Percebo a dificuldade de abandonar os dois livros, Linha M e 41 inícios falsos. Retomo trechos, separo citações, noto uma série de correspondências que já não tenho espaço para mencionar. Tenho uma lista das referências a revisar – as fotos de Diane Arbus, Edward Weston e Julia Margaret Cameron; as vidas de Mishima, Fred “Sonic” Smith e Alfred Wegener –, referências que me levarão a uma miríade de outros universos, mas sempre ligadas ao campo gravitacional desses dois livros.

Patti Smith também apresenta uma dificuldade semelhante: ela não consegue aceitar o fim da série The Killing. “A temporada de The Killing terminou”, escreve ela. A detetive “Linden perdeu tudo e agora eu a estou perdendo. (...) não estou pronta para abandonar Linden e não quero seguir em frente”. Em seu desespero estético, em seu desamparo diante da perda, Smith relaciona a detetive Linden a “um personagem da pena de Emily Brontë”, a uma “Madona flamenga com os olhos de uma mulher do mato que dormiu com o demônio”, tudo para tê-la por perto por mais tempo. No fim das contas, a vida dos artistas – e daqueles envolvidos com suas obras – se resume a esse incessante trabalho de prolongar o contato com essas entidades que geram curiosidade, desconforto ou transformação. “Atravesso o oceano com o único objetivo de possuir em imagens únicas o chapéu de palha de Robert Graves, a máquina de escrever de Hesse, os óculos de Beckett, o leito onde Keats esteve doente”, anota Smith já nas últimas páginas de Linha M.
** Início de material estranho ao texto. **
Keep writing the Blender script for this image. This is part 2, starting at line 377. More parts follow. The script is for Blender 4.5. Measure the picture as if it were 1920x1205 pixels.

O procedimento é o mesmo em Malcolm, somente mais rebuscado, indireto. Em várias das pinturas de David Salle, escreve ela, “aparece uma mulher misteriosa de cabelos escuros, levando aos lábios um copo cheio pela metade”, bebendo o que pode ser veneno ou uma poção do amor. Ela tem um “aspecto renascentista”, quase como a Madona detetivesca de Patti Smith. “A mulher nos perturba e nos emociona”, continua Malcolm, “do modo como o fazem nos sonhos pessoas que sabemos que conhecemos, mas não conseguimos identificar”. Para Malcolm, o artista se confunde com sua criação e ela, a repórter, se confunde com esse sonho: “Depois de muitas entrevistas com ele, acho que não passo de quase conhecê-lo, e o que escrevo sobre ele terá a vaga e vaporosa qualidade que os nossos sonhos mais indeléveis assumem quando os pomos em palavras”. Eis o instigante paradoxo de uma escritura, entre a crítica e a autobiografia, que deseja apenas desaparecer – mas desaparecer no interior de um sonho alheio, sempre ambíguo e desordenado.